The notion that if everyone has nuclear weapons the world will become a saner and more rational place (more Nukes less kooks) is an old one, and has been most ably argued by Ken Waltz. I highly recommend his debate with Scott Sagan in this connection. In essence he argues that
1) nuclear weapons has a sobering effect on decision makers, 2) that it makes war between nuclear armed states intolerably risky, and 3) that trying to stop states from acquiring nuclear weapons if they believe it is in their interest to do so is futile and may even be counter-productive - he likens it to King Canute ordering the tide to stay out. All of these arguments I suspect Ronald Dore would subscribe to, and applied to Japan would suggest that it is high time they acquire their own deterrent.

There are a number of problems with this argument.
First, as Colin Gray and others have suggested, we cannot be sure that all states will be rational in the way that we think they should be. It may be true that with more nukes we will have less kooks, but it only takes one kook with nukes to really screw things up (one of my favorite overlooked books in international relations is Dror's The Theory of Crazy States).
Even if a state is not sufficiently crazy to launch a nuclear attack, they might be willing to proliferate wmd weapons to non-state actors, which opens up a whole new world of problems. Possible North Korean involvement in the provision of Sarin gas technology to Aum Shinrikyo might conceivably even be a real world example of this.

Scott Sagan has made very interesting arguments that bureaucratic and organizational politics undermines the pristine logic of nuclear deterrence, which is why many experienced former policy makers, including James Schlesinger, Robert McNamara and Henry Kissinger (hardly proto-typical peacenik types) have been urging more movement on nuclear disarmament. The recent performance of Japanese bureaucracy in the area of civilian nuclear power is hardly very encouraging on this score, and I don't think the pathologies of bureaucratic politics are any less severe in China or North Korea.

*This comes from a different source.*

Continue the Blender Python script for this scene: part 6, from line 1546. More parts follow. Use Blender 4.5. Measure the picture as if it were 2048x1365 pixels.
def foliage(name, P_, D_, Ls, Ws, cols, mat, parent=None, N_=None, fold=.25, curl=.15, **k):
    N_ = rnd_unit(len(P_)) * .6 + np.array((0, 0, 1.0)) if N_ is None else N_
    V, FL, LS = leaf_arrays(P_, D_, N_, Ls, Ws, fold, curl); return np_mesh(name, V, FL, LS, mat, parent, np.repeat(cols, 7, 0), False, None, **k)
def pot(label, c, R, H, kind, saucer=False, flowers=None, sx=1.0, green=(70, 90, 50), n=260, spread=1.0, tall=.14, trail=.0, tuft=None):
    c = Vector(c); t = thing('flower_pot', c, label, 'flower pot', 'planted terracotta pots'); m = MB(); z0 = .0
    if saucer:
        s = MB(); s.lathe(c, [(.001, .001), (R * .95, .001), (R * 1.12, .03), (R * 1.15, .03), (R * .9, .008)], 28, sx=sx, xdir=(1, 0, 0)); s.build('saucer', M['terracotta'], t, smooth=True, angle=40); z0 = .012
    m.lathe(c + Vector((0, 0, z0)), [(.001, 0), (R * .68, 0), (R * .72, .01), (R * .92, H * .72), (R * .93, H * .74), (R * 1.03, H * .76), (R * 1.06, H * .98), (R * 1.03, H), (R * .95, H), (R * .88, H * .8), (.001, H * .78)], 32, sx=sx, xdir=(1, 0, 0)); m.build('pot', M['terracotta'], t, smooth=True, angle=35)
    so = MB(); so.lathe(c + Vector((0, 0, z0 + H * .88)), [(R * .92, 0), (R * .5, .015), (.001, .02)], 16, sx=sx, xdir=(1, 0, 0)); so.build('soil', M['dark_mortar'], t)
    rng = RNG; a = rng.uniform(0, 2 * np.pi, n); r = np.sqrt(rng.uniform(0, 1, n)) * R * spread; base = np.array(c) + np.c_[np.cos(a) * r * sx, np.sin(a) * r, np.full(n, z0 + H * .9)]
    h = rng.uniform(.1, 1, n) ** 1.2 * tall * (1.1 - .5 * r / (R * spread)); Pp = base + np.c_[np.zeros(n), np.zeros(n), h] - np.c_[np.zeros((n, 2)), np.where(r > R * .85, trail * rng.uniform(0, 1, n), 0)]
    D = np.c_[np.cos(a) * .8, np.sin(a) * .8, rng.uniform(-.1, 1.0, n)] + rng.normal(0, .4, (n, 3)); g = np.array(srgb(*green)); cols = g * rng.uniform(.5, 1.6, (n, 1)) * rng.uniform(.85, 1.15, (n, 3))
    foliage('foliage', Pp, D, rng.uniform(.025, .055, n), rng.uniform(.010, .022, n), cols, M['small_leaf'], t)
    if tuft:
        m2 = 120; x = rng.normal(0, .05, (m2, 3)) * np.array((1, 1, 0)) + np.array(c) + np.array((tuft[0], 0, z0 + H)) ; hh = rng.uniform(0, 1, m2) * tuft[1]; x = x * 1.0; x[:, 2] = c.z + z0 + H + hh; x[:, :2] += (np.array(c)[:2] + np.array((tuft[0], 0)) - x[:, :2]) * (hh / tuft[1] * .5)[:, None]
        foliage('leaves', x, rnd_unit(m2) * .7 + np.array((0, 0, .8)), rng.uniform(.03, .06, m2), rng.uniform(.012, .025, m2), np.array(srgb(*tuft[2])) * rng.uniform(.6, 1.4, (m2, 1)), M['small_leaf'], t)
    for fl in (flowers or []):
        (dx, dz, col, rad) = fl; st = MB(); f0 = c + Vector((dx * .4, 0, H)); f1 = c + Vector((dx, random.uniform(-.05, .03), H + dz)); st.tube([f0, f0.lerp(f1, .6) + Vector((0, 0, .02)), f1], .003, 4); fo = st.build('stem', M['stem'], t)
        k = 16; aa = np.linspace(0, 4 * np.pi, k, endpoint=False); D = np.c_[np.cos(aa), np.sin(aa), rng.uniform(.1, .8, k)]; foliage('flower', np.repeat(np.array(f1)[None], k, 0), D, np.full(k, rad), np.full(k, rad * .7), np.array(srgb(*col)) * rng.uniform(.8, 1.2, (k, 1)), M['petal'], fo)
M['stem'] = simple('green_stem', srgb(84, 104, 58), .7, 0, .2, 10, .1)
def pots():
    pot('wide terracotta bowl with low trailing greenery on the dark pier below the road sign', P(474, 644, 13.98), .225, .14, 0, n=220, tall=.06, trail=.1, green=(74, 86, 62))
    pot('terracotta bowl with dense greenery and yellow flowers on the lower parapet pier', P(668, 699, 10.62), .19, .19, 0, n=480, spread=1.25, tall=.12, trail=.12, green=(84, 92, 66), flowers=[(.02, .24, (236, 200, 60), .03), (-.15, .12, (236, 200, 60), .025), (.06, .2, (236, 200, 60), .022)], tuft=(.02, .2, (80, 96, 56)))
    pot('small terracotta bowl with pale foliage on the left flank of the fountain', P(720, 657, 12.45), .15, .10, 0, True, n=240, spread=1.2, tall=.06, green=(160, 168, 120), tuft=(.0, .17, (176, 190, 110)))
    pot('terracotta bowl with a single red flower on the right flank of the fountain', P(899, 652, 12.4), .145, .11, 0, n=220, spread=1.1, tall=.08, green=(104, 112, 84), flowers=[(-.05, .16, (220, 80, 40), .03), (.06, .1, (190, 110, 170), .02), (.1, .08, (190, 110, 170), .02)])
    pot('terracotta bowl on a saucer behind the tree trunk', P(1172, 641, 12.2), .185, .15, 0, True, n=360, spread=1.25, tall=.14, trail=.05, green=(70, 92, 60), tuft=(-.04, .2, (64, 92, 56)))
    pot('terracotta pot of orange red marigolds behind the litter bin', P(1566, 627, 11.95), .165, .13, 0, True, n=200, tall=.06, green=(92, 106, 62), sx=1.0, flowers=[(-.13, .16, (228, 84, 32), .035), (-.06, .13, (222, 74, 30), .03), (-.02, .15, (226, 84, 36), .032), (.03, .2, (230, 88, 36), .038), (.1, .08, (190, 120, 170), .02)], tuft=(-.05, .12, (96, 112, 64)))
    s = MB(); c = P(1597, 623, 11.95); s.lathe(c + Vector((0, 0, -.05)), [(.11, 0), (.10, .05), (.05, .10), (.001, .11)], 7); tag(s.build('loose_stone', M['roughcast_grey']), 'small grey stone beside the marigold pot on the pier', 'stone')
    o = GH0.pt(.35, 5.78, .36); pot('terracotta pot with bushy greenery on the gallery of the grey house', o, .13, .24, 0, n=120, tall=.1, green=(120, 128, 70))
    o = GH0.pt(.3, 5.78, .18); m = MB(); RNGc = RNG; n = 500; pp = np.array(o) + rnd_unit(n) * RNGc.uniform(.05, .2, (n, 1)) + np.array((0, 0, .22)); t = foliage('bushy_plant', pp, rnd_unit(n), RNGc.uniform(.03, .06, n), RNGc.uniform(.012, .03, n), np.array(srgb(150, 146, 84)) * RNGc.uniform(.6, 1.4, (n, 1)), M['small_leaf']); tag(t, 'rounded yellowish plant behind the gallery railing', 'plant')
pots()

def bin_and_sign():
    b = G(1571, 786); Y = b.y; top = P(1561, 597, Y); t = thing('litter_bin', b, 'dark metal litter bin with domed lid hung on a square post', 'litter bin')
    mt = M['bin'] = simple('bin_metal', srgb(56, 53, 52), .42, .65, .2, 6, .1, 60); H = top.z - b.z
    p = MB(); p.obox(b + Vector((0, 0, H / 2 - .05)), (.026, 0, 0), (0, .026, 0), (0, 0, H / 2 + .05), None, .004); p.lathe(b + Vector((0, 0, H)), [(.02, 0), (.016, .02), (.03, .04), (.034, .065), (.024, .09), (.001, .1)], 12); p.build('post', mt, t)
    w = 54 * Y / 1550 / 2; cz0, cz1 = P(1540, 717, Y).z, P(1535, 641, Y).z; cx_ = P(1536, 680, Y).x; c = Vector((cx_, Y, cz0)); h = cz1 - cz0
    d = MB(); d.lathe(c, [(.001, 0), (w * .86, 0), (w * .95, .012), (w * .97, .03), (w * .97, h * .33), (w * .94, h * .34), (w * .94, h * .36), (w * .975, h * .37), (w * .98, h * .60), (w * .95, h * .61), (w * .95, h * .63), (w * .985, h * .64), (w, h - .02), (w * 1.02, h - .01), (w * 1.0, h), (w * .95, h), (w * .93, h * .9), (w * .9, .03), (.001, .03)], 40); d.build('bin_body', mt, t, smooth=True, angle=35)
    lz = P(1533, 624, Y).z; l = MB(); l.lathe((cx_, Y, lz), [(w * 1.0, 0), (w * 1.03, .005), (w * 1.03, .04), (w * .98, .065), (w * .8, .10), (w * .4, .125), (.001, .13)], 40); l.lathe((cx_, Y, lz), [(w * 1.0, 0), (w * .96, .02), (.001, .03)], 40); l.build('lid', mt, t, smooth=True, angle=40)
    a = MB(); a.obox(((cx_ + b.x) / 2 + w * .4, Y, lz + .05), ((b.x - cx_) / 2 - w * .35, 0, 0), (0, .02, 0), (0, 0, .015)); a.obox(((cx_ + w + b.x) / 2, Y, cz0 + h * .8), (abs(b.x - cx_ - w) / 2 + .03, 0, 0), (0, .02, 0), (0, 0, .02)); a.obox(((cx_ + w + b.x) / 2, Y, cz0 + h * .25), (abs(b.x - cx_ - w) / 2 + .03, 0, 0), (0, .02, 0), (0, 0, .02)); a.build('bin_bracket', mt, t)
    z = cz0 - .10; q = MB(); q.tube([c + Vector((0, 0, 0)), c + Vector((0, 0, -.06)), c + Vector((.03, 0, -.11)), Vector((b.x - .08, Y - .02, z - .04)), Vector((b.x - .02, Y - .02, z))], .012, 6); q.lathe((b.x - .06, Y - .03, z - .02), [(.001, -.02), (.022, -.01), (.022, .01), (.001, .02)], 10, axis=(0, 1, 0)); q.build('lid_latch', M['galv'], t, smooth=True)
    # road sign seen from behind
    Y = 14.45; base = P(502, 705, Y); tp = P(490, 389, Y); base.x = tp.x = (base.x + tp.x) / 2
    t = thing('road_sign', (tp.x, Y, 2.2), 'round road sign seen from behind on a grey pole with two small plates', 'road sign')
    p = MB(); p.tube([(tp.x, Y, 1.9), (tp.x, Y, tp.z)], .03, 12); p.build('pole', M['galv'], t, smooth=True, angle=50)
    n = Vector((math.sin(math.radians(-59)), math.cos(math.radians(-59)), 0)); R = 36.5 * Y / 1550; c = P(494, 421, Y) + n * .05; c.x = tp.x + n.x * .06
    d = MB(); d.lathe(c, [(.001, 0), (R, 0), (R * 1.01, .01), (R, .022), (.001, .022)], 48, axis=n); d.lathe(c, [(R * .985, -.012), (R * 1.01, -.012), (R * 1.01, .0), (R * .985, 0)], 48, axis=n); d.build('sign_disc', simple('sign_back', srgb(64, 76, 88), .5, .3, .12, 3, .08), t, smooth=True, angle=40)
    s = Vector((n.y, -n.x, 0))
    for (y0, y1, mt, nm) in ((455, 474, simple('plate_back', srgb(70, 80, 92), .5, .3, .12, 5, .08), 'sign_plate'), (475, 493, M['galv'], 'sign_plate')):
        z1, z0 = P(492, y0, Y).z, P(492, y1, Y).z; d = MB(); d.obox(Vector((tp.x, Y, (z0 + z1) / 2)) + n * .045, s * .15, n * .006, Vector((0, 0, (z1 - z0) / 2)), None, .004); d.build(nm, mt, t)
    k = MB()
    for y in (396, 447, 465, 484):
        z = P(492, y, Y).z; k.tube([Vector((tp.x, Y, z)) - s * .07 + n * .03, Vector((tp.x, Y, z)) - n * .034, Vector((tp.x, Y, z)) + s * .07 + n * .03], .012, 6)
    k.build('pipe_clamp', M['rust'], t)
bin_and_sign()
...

Finally, the existence of nuclear weapons can have some very perverse effects on security. Glenn Snyder warned decades ago of what he called the stability-instability paradox. Basically, he argued that if two sides had a stable nuclear deterrent, on a strategic level relations between them become more stable. At the same time, it perversely increases the incentive for weaker powers to act recklelssly on local issues, precisely because they know that their ultimate survival is no longer at stake. Many analysts believe that the
1998-1999 Indian-Pakistani Kargil crisis was an example of this logic in action.
The recent behavior of North Korea may be another example. In such situations, what develops are repeated games of chicken, which leads actors to insert elements of uncertainty in their response in order to deter further provocations. Eventually, this leads to the catastrophic situations where a local conflict escalates into an all out exchange.

It may well be that the NPT regime is falling apart, but it is for these reasons that we and other states are trying very hard to revive it - even if it is only for a couple more decades. Japan is quite committed to trying to make a go of it, partly because of their own very real and deeply felt nuclear allergy, but also because they live in a region where the utopian premises of a pax atomica may be very severely tested (although Asia is still a lot better than the Middle East on this score). In this context, their strategic relationship with the United States is of vital importance, for all the problems and complications that it may cause.